>> Begin Given material

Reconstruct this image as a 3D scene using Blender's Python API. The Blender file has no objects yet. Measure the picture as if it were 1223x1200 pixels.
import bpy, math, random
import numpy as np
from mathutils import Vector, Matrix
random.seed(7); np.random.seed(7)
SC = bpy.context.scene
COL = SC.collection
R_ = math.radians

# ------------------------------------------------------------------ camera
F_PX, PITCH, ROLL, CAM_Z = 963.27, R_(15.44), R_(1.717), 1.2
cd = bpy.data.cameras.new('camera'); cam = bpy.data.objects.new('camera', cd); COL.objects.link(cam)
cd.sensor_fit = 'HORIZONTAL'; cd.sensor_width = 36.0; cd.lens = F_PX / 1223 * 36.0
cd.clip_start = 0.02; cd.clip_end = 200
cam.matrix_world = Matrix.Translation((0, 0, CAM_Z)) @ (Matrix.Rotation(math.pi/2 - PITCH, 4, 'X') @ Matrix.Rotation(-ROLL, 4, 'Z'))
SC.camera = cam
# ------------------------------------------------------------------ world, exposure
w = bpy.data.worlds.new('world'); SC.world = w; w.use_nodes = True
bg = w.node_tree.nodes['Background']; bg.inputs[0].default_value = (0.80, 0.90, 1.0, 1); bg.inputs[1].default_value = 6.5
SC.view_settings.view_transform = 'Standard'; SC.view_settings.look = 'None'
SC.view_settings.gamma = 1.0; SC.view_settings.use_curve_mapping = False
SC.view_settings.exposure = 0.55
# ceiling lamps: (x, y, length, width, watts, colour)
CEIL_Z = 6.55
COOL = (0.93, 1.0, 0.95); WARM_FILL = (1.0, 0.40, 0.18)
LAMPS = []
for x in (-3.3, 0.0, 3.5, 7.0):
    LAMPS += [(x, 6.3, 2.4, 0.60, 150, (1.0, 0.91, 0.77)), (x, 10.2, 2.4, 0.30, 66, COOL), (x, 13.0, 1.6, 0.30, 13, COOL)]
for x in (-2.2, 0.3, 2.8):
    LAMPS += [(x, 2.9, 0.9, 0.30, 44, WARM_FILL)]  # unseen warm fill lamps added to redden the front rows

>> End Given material

## Directions for this task
Find the word "scene" and list each line it appears in.

## Reply
Reconstruct this image as a 3D scene using Blender's Python API. The Blender file has no objects yet. Measure the picture as if it were 1223x1200 pixels.
SC = bpy.context.scene